Tuesday, February 22, 2011

Moretti and Graphs

Franco Moretti proposes a new way of studying literature. Instead analyzing specific books and relating them to their time period through personal interpretation, Moretti compiles together graphs from historical facts and data on novels. By analyzing these graphs he is able to see certain patterns and trends literary periods take and speculate on why they happened. This method of analyzing literature would provide less room for bias since it involves analyzing data rather than giving personal opinions about a novel. Graphs make it easier to see how literature has evolved over the years and how it is strongly related to what is going on in society. However this method of analyzing literature is also very broad and generalized. The graphs are easy to look at but many exceptions are looked over.

If data on the literacy rates from the early 1700s to the late 1800s were compiled into a graph, it could be compared to the rise of the novel graph and help predict whether the amount of books published was affected by how many people could read. This can go a step further by splitting the literacy rates to literacy rates of men and women. We can then compare this graph with the gender breakdown new novels graph and see if the rise of novels written by women corresponds to periods where women literacy was higher. We can place inventions and discoveries in science on a graph to see which time period sparked the rise of the genre science fiction.

We can place SSTLS in this scheme of looking at literature by placing its value on literature as a whole. Instead of analyzing the text we can look at where it stands on the different graphs Moretti has created. We can look at what genre it falls under and with what other genres it erupted with to see what generation of readers might be interested in it, or we can look at what genre came before it and speculate why that genre was replaced by SSTLS’s.

Sunday, February 13, 2011

M. Butterfly

M. Butterfly puts a twist on the expected gender roles of our current society. Madame Butterfly made a very critical point on Western glorification of not only a male hero, but a Caucasian male hero in a story. This play puts emphasis on why it is acceptable for Asian women to commit suicide for a Caucasian man who does not deserve her love; however, there is no sympathy for a story with a Caucasian woman committing suicide for her Asian male lover. This is because Westerners view themselves as dominant over Asian countries. An Asian woman who slaves herself for a white man makes a romantic story only because the white man wins, but this time, David Henry Hwang switches the roles and places the white man as Madame Butterfly almost as a way of humiliating Westerners.

Hwang made Madame Butterfly a man as a way to show how far gender roles are created by a dominant male society. Madame Butterfly was able to seduce Gallimard so well because he was a man, and men are the ones who really know how woman should act. Madame Butterfly, as a man, used his knowledge of what men want to get Gallimard to fall in love with him. This shows that men give a specific framework for how woman are expected to act.

When Gallimard kills himself at the end, we are not moved to tears by a tragic love story, rather I felt the tone of humiliation towards the Western people. It felt as if Hwang is saying to the Westerners, it is the flaws of your Western expectations of woman and Asian cultures that this was possible.
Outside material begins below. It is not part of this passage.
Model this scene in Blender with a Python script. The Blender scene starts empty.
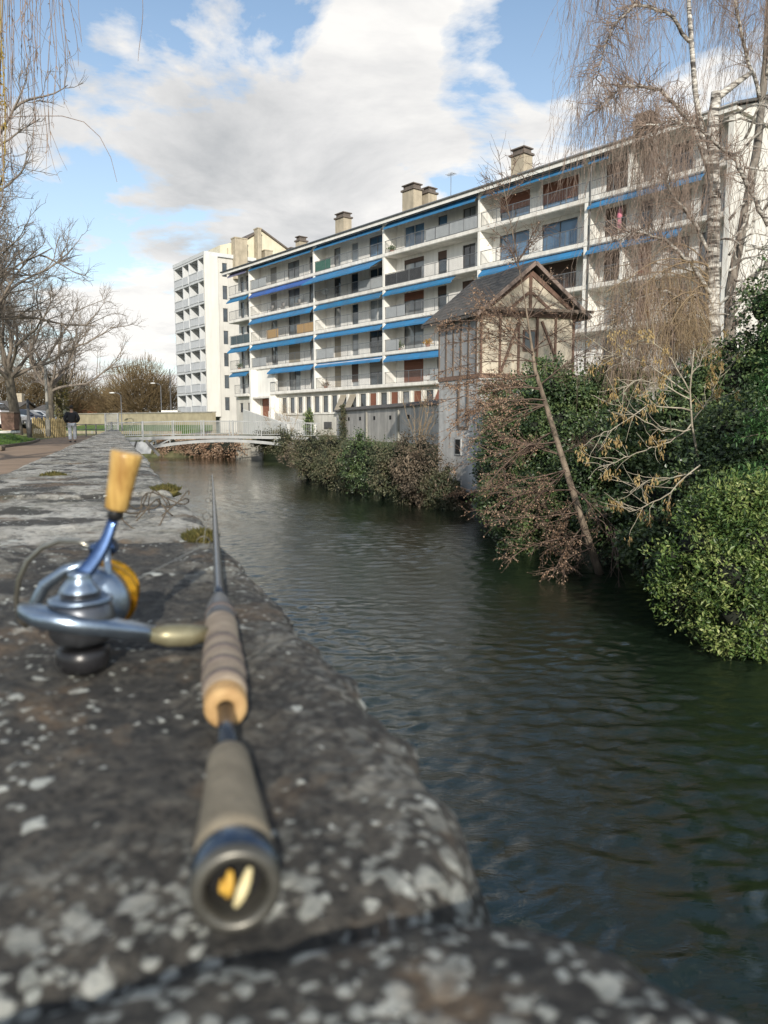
import bpy, math, random
import numpy as np
from mathutils import Vector, Matrix, noise as mnoise

SC = bpy.context.scene
COL = SC.collection
R = math.radians
EYE = 0.18
PITCH = math.atan(85/770)
CP, SP = math.cos(PITCH), math.sin(PITCH)

def at(px, py, Y):
    """point of the world seen at a photo position, at forward distance Y"""
    cx, cy = (px-384)/770, (512-py)/770
    k = Y/(CP+cy*SP)
    return Vector((cx*k, Y, EYE+(cy*CP-SP)*k))

# ------------------------------------------------------------------ mesh builder
class MB:
    def __init__(s): s.v=[]; s.f=[]; s.m=[]; s.sm=[]
    def add(s, vs, fs, m=0, smooth=False):
        o=len(s.v); s.v.extend([tuple(q) for q in vs])
        for f in fs: s.f.append(tuple(i+o for i in f)); s.m.append(m); s.sm.append(smooth)
    def hexa(s, p, m=0):
        s.add(p, [(0,3,2,1),(4,5,6,7),(0,1,5,4),(1,2,6,5),(2,3,7,6),(3,0,4,7)], m)
    def box(s, x0,x1,y0,y1,z0,z1,m=0,fr=None):
        p=[(x0,y0,z0),(x1,y0,z0),(x1,y1,z0),(x0,y1,z0),(x0,y0,z1),(x1,y0,z1),(x1,y1,z1),(x0,y1,z1)]
        if fr: p=[fr(*q) for q in p]
        s.hexa(p,m)
    def bar(s,a,b,w,h=None,m=0,up=(0,0,1)):
        a=Vector(a);b=Vector(b);d=(b-a)
        if d.length<1e-6: return
        d.normalize();u=Vector(up)
        if abs(d.dot(u))>.98:u=Vector((1,0,0))
        x=d.cross(u).normalized();y=x.cross(d)
        h=h or w
        x*=w/2;y*=h/2
        s.hexa([a-x-y,a+x-y,a+x+y,a-x+y,b-x-y,b+x-y,b+x+y,b-x+y],m)
    def tube(s,pts,rad,n=6,m=0,cap=True,smooth=True):
        pts=[Vector(p) for p in pts]
        if not hasattr(rad,'__len__'): rad=[rad]*len(pts)
        o=len(s.v);x=None;N=len(pts)
        for i,p in enumerate(pts):
            t=(pts[min(i+1,N-1)]-pts[max(i-1,0)])
            if t.length<1e-9:t=Vector((0,0,1))
            t.normalize()
            if x is None:
                x=t.cross(Vector((0,0,1)))
                if x.length<.05:x=t.cross(Vector((1,0,0)))
            else: x=x-t*x.dot(t)
            if x.length<1e-6:x=t.orthogonal()
            x.normalize();y=t.cross(x)
            for k in range(n):
                a=2*math.pi*k/n
                s.v.append(tuple(p+(x*math.cos(a)+y*math.sin(a))*rad[i]))
        for i in range(N-1):
            for k in range(n):
                k2=(k+1)%n
                s.f.append((o+i*n+k,o+i*n+k2,o+(i+1)*n+k2,o+(i+1)*n+k));s.m.append(m);s.sm.append(smooth)
        if cap and n>3:
            s.f.append(tuple(o+k for k in reversed(range(n))));s.m.append(m);s.sm.append(False)
            s.f.append(tuple(o+(N-1)*n+k for k in range(n)));s.m.append(m);s.sm.append(False)
    def flat(s,pts,ws,hs,side,n=14,m=0):
        """rounded flat bar: half widths ws along 'side', half heights hs across it"""
        pts=[Vector(p) for p in pts];sd=Vector(side).normalized();o=len(s.v);N_=len(pts)
        for i,p in enumerate(pts):
            t=(pts[min(i+1,N_-1)]-pts[max(i-1,0)]).normalized();x=(sd-t*sd.dot(t)).normalized();y=t.cross(x)
            for k in range(n):
                a=2*math.pi*k/n;c_,s_=math.cos(a),math.sin(a)
                c_=math.copysign(abs(c_)**.6,c_);s_=math.copysign(abs(s_)**.6,s_)
                s.v.append(tuple(p+x*(c_*ws[i])+y*(s_*hs[i])))
        for i in range(N_-1):
            for k in range(n):
                k2=(k+1)%n;s.f.append((o+i*n+k,o+i*n+k2,o+(i+1)*n+k2,o+(i+1)*n+k));s.m.append(m);s.sm.append(True)
        s.f.append(tuple(o+k for k in reversed(range(n))));s.m.append(m);s.sm.append(False)
        s.f.append(tuple(o+(N_-1)*n+k for k in range(n)));s.m.append(m);s.sm.append(False)
    def lathe(s,origin,axis,prof,n=24,m=0,smooth=True,closed=False):
        """prof: list of (distance along axis, radius)"""
        o=Vector(origin);d=Vector(axis).normalized();x=d.orthogonal().normalized();y=d.cross(x)
        b=len(s.v)
        for (t,r) in prof:
            for k in range(n):
                a=2*math.pi*k/n
                s.v.append(tuple(o+d*t+(x*math.cos(a)+y*math.sin(a))*r))
        for i in range(len(prof)-1):
            for k in range(n):
                k2=(k+1)%n
                s.f.append((b+i*n+k,b+i*n+k2,b+(i+1)*n+k2,b+(i+1)*n+k));s.m.append(m);s.sm.append(smooth)
        if not closed:
            if prof[0][1]>1e-5:
                s.f.append(tuple(b+k for k in reversed(range(n))));s.m.append(m);s.sm.append(False)
            if prof[-1][1]>1e-5:
                e=b+(len(prof)-1)*n
                s.f.append(tuple(e+k for k in range(n)));s.m.append(m);s.sm.append(False)
    def blob(s,c,r,rng,seg=14,amp=.2,sc=1.5,m=0):
        c=Vector(c);ox=rng.random()*50
        vs=[];fs=[]
        rings=seg//2+1
        for i in range(rings+1):
            th=math.pi*i/rings
            for k in range(seg):
                ph=2*math.pi*k/seg
                d=Vector((math.sin(th)*math.cos(ph),math.sin(th)*math.sin(ph),math.cos(th)))
                q=1+amp*mnoise.noise(d*sc+Vector((ox,0,0)))
                vs.append((c.x+d.x*r[0]*q,c.y+d.y*r[1]*q,c.z+d.z*r[2]*q))
        for i in range(rings):
            for k in range(seg):
                k2=(k+1)%seg
                fs.append((i*seg+k,(i+1)*seg+k,(i+1)*seg+k2,i*seg+k2))
        s.add(vs,fs,m,True)
    def prism(s,poly,b,m=0):
        """poly: list of points on side a; b: offset vector"""
        b=Vector(b);n=len(poly);P=[Vector(p) for p in poly]
        s.add(P+[p+b for p in P],[tuple(range(n)),tuple(range(2*n-1,n-1,-1))]+[(i,i+n,(i+1)%n+n,(i+1)%n) for i in range(n)],m)
    def leaf(s,c,d,nrm,L,w,m=0):
        d=d.normalized();x=d.cross(nrm)
        if x.length<1e-4:x=d.orthogonal()
        x.normalize();n=x.cross(d)
        a=c;b=c+d*(L*.5)+x*(w*.5)+n*(L*.08);e=c+d*L;f=c+d*(L*.5)-x*(w*.5)+n*(L*.08)
        o=len(s.v);s.v.extend((tuple(a),tuple(b),tuple(e),tuple(f)))
        s.f.append((o,o+1,o+2));s.f.append((o,o+2,o+3));s.m.extend((m,m));s.sm.extend((False,False))
    def build(s,name,mats,parent=None,bevel=0,label=None,kind=None):
        me=bpy.data.meshes.new(name)
        off=Vector((0,0,0))
        if parent is not None:
            p=parent
            while p is not None: off+=p.location;p=p.parent
        if off.length>0:
            arr=np.array(s.v,dtype=np.float64)-np.array(off);vs=arr.tolist()
        else: vs=s.v
        me.from_pydata(vs,[],s.f)
        if not isinstance(mats,(list,tuple)):mats=[mats]
        for q in mats: me.materials.append(q)
        me.polygons.foreach_set('material_index',s.m)
        me.polygons.foreach_set('use_smooth',s.sm)
        me.update()
        o=bpy.data.objects.new(name,me);COL.objects.link(o)
        if parent is not None:o.parent=parent
        if bevel:
            bm=o.modifiers.new('bevel','BEVEL');bm.width=bevel;bm.segments=2;bm.limit_method='ANGLE'
        if label:o['label']=label
        if kind:o['kind']=kind
        return o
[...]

This hurts the pride of Westerners because this time, the Asian woman was able to slave a white man and use deception to access political information. This leads to Hwang’s main point that Westerners should not underestimate other cultures, nor should woman be subject to being an obedient house wife.

Monday, February 7, 2011

This is a super sad true love story

One of many reasons why many relationships do not work out is because people are ridiculously self-conscious about how other people view them. This is the reason why Gary Shteyngart’s protagonists Leonard Abramov and Eunice Park in his novel Super Sad True Love Story are so insecure. Lenny, Eunice, and their whole dystopian world are so self absorbed and superficial that they have no empathy towards each other resulting in unhealthy relationships.
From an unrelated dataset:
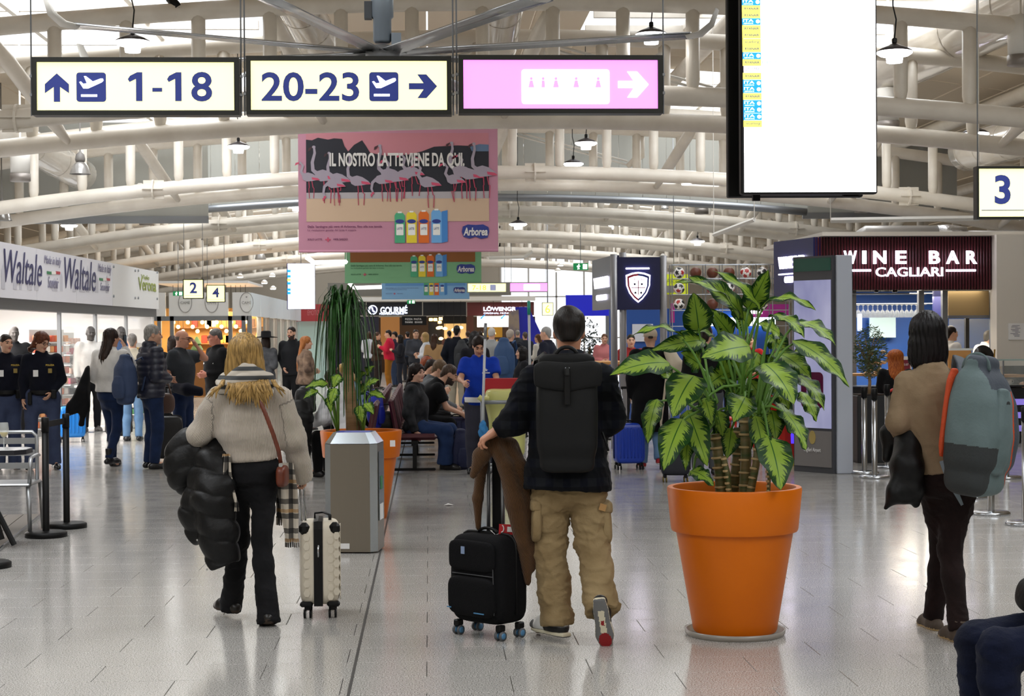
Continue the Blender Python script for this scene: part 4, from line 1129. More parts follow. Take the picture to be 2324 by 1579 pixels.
# backpack
TEAL=mat('grey_green_canvas','#5f7072',.75,var=('#566768',6),bump=(60,.25)); SLATE=mat('slate_canvas','#3c434d',.75,bump=(60,.25)); CHAR=mat('charcoal_canvas','#2c3031',.8,bump=(60,.25)); ORG=mat('orange_mesh','#b53f10',.7,bump=(120,.3))
t = thing('backpack', 'grey-green and slate backpack with orange lining on one shoulder of the bob-haired person', 'backpack', P(2225, 1074, 9.0))
th = .72      # turned so that its side and front both show
R = rotz(th)
c0 = P(2226, 955, 9.0)
X_, Y_, Z_ = R[:, 0], R[:, 1], A(0, 0, 1)
tl_ = roty(.12)
X_, Y_, Z_ = tl_ @ X_, tl_ @ Y_, tl_ @ Z_
def BP(x, y, z): return c0 + X_ * x + Y_ * y + Z_ * z
F = SDF(c0 - .42, c0 + .42, .0058)
F.loft(BP(0, 0, -.27), Z_, X_, Y_, [0, .05, .2, .38, .50, .55], [.165, .19, .20, .185, .15, .10], [.12, .145, .155, .135, .10, .06], None, [.0, -.01, -.015, .0, .02, .03], k=0, p=3.4)
V, Q = F.nets(); V = smooth_v(V, Q, 2); V = folds(V, Q, .0055, 16, 11); me = mesh_np(V, Q)
ob('bag_body', me, [TEAL, SLATE, CHAR, ORG], t, True)
q = V[Q].mean(1) - c0; x, y, z = q @ X_, q @ Y_, q @ Z_
mi = np.zeros(len(Q), np.int32)
mi[(x > .055 + .05 * ((z + .05) / .25) ** 2 - .03 * z) & (x < .135 + .05 * ((z + .05) / .3) ** 2) & (y < 0.02)] = 1
mi[(z > .17) & (x > -.10) & (y < .06)] = 1
mi[(z < -.13) & (x < -.07)] = 2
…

Shteyngart believes our world will become so shallow, there will be a program called RateMe Plus where everyone with an apparat can FAC each other. Everything is based on first impressions. When Lenny’s friends Noah and Vishnu first teach Lenny how to use this application it gives him numerical readings on how interested he is in her based on his already set profile (90). At first it was hard to see this ever coming true until I thought of all those online dating services that have recently become popular and use logarithms for capability. We are already flipping through profiles and rooting out who could be a possible match for us; it will not be long until we start ranking everyone’s “hotness” in public. This limits us on developing possible relationships because no one looks deeper than what is on the surface of the people around them.

Eunice is extremely insecure about herself even in the presence of Lenny, who according to society is far below her league. She dreads meeting Lenny’s Media friends because she thinks they are too smart for her and that Lenny “thinks [she’s] and idiot behind [her] back” when Lenny loves showing her off because he thinks she’s too good for him (144). One partner always feels that they are not good enough for the other because they are so full of themselves they cannot see how the other really feels. The reason they feel alone all the time is because they are afraid of losing each other and are constantly trying to better themselves in order to stay in a relationship.

Another superficial relationship is Eunice’s friend Precious Pony and her unfaithful boyfriend Gopher. She catches him cheating on her and uses the most immature way of retaliating. She remarks that sending him videos of her also cheating on him is “the only way he’s ever going to respect me” (147). This shows that their relationship is all about sex and there is no longer any warmth between two people who supposedly love each other.